Have you ever thought about the colour of eucalypts? For 25 years Mullumbimby textile artist Susan Fell Mclean has been exploring the use of dyes derived from eucalyptus leaves. Susan specialises in the use of shibori dyeing and the use of natural dyes and will be exhibiting her work at the Lismore Regional Art Gallery as their artist in residence.

I think people will be surprised at the amazing colours I achieve in these artworks, some of which are 3m in length,’ said Susan.

‘This is really exciting for me. The research I have been doing is groundbreaking. To date eucalyptus colour is a very little explored substance within the context of a growing, dynamic global enthusiasm for natural dyes.’

Susan regularly presents at international conferences on natural dyes and most recently at the UNESCO Madagascar Festival of Plants Ecology and Colour, where scientists, writers, dye experts, artists and traditional practitioners gathered to share latest research.

‘With the 19th century discovery of dyes derived from coal tar, much traditional knowledge was almost lost. In 1856 William Henry Perkins accidentally discovered the first aniline dye, and our aesthetics of colour was altered forever,’ said Susan.

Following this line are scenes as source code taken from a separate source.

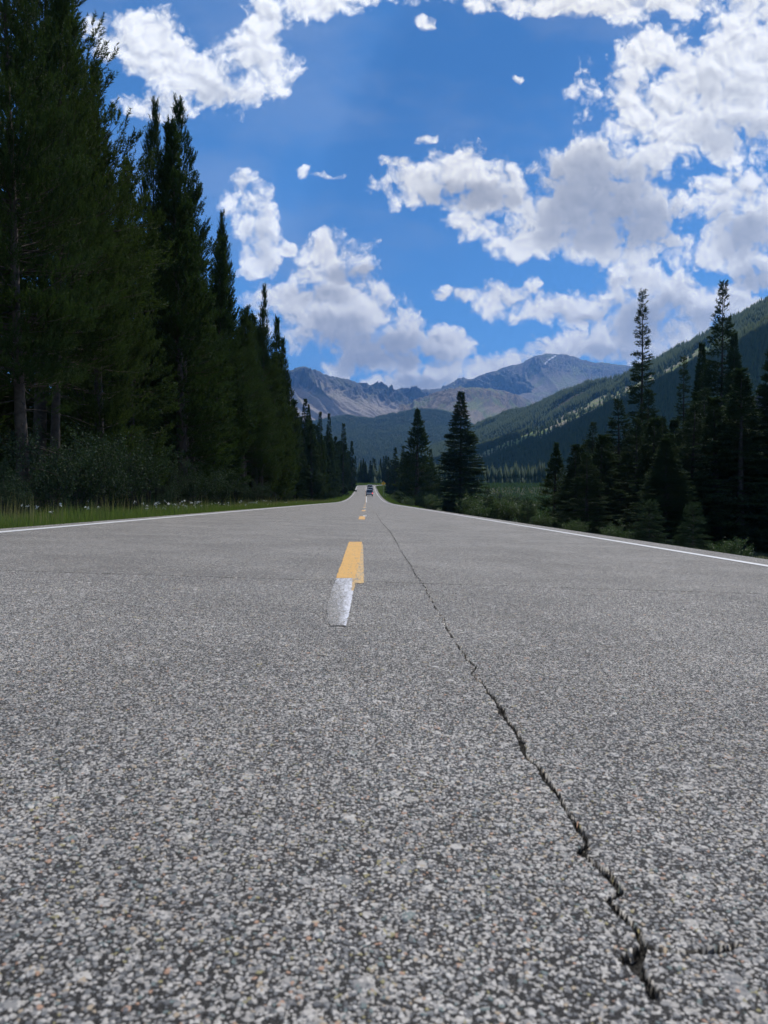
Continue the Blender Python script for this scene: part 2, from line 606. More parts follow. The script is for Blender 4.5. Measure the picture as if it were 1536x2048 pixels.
M = {}
M['asphalt'] = asphalt_mat('asphalt', False)
M['asphalt_near'] = asphalt_mat('asphalt_near', True, True)
M['yellow'] = paint_mat('yellow_paint', (.60, .315, .05), (.68, .38, .08), 0.56, 0.60)
M['yellow_thin'] = paint_mat('yellow_paint_thin', (.60, .36, .10), (.62, .40, .15), 0.47, 0.60)
M['white'] = paint_mat('white_paint', (.60, .60, .60), (.72, .72, .71), 0.58, 0.66)
M['white_worn'] = paint_mat('white_paint_worn', (.60, .61, .66), (.70, .70, .74), 0.44, 0.68, edge=0.44)
M['crack'] = simple('crack_dark', (.013, .012, .011), 0.95, spec=0.1)
M['seam'] = simple('seam_dark', (.06, .06, .062), 0.9, spec=0.1)
M['bark'] = simple('pine_bark', (.055, .042, .032), 0.9, var=0.45, vscale=6, bump=0.02)
M['bark_grey'] = simple('fir_bark', (.05, .046, .042), 0.9, var=0.4, vscale=6, bump=0.02)
M['pine'] = foliage_mat('pine_needles', (.022, .038, .013), (.066, .090, .026), (.026, .048, .018), 0.26)
M['fir'] = foliage_mat('fir_needles', (.024, .044, .026), (.050, .078, .038), (.030, .052, .024), 0.18)
M['leaf'] = foliage_mat('shrub_leaves', (.018, .036, .020), (.052, .075, .045), (.03, .05, .026), 0.18, 0.7, 0.1)
M['willow'] = foliage_mat('willow_leaves', (.040, .070, .024), (.09, .13, .045), (.05, .08, .03), 0.25, 0.5, 0.3)
M['willow_grey'] = foliage_mat('grey_willow_leaves', (.035, .045, .032), (.06, .07, .05), (.04, .05, .036), 0.1)
M['grass'] = foliage_mat('grass_blades', (.055, .10, .018), (.13, .18, .045), (.12, .15, .05), 0.4, 0.5, 0.3)
M['straw'] = foliage_mat('dry_grass', (.20, .17, .09), (.30, .26, .15), (.2, .2, .1), 0.3)
M['petal'] = simple('white_petals', (.60, .60, .55), 0.7)
M['stone'] = simple('grey_stone', (.30, .29, .28), 0.85, var=0.35, vscale=9, bump=0.01)
M['far_tree'] = foliage_mat('far_conifer', (.035, .062, .022), (.085, .120, .040), (.05, .08, .03), 0.15)


# ------------------------------------------------------------------ terrain functions
S_CROSS = 0.0335
CX = -0.09


def road_z(y):
    y = np.asarray(y, dtype=float)
    k = 1.351e-4
    a = k * np.clip(y - 89.6, 0, 210.4) ** 2
    t = np.clip(y - 300, 0, 80)
    sl = 2 * k * 210.4
    return a + sl * t - sl * t * t / 160.0


PROF = np.array([(-3000, 60), (-400, 14), (-60, 2.4), (-20, .7), (-8, .12), (-6, .0), (-4.7, .10), (-4.2, .10), (-3.97, .02), (4.1, -.30), (4.35, -.22),
                 (5.6, -.55), (8, -1.1), (14, -1.6), (25, -2.3), (50, -3.0), (140, -3), (400, 0), (3000, 20)])


def ground_z(x, y):
    x = np.asarray(x, dtype=float)
    y = np.asarray(y, dtype=float)
    u = x - CX
    base = np.interp(u, PROF[:, 0], PROF[:, 1])
    bump = (fbm(x * .35, y * .35, 3, 3) - .5) * np.clip((np.abs(u) - 4.6) / 4, 0, 1) * np.where(u > 0, .5, .35)
    flat = np.clip((y - 275) / 20, 0, 1) * ((x > -30) & (x < 110))
    base = base * (1 - flat) + (-.15) * flat
    near = np.where(np.abs(u) < 4.0, -.10 * (1 - flat), 0)
    return road_z(y) + base + bump * (1 - .7 * flat) + near


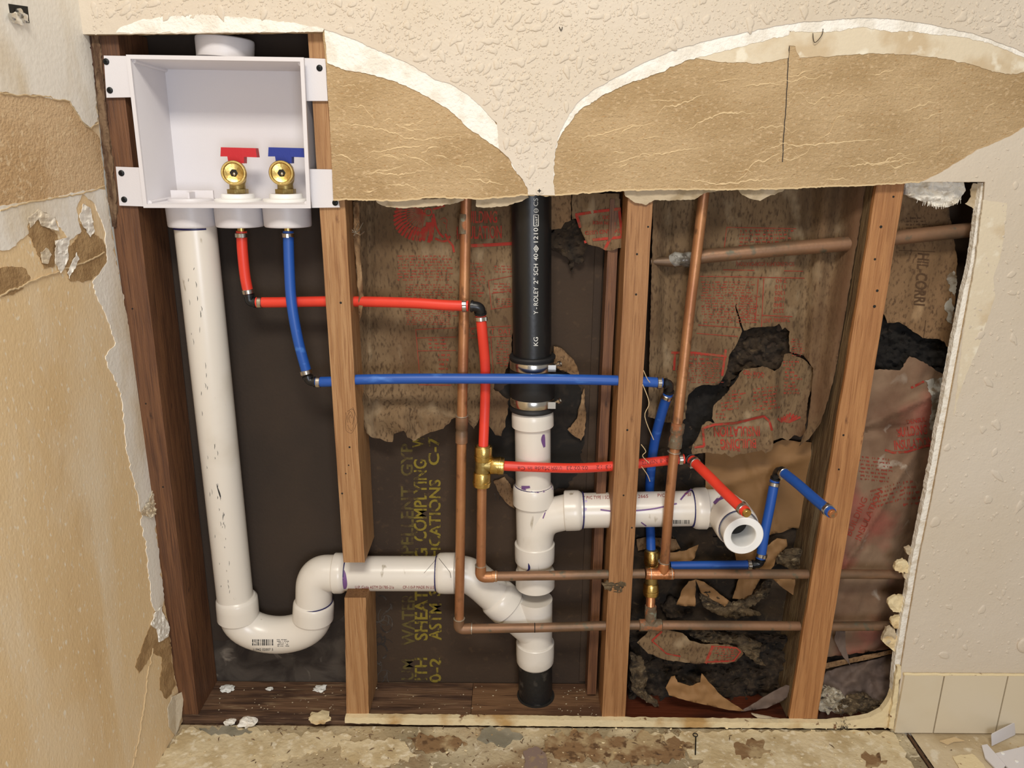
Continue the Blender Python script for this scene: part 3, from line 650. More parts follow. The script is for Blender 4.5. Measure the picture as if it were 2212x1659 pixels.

‘Natural dyes generate both monetary and non monetary value and bear the seeds of a sustainable future. With increasing emphasis on the interconnectedness of the environment to social, cultural and economic dimensions of sustainable development, it is possible to envisage natural dyes as a central pillar for sustainable development.’

Susan’s exhibition will be on from August 3 to September 2. During her artists in residence she will conduct two workshops and gallery floor talks and a free public presentation as part of Northern Rivers Science Hub Art V Science Festival in the Quad on August 18.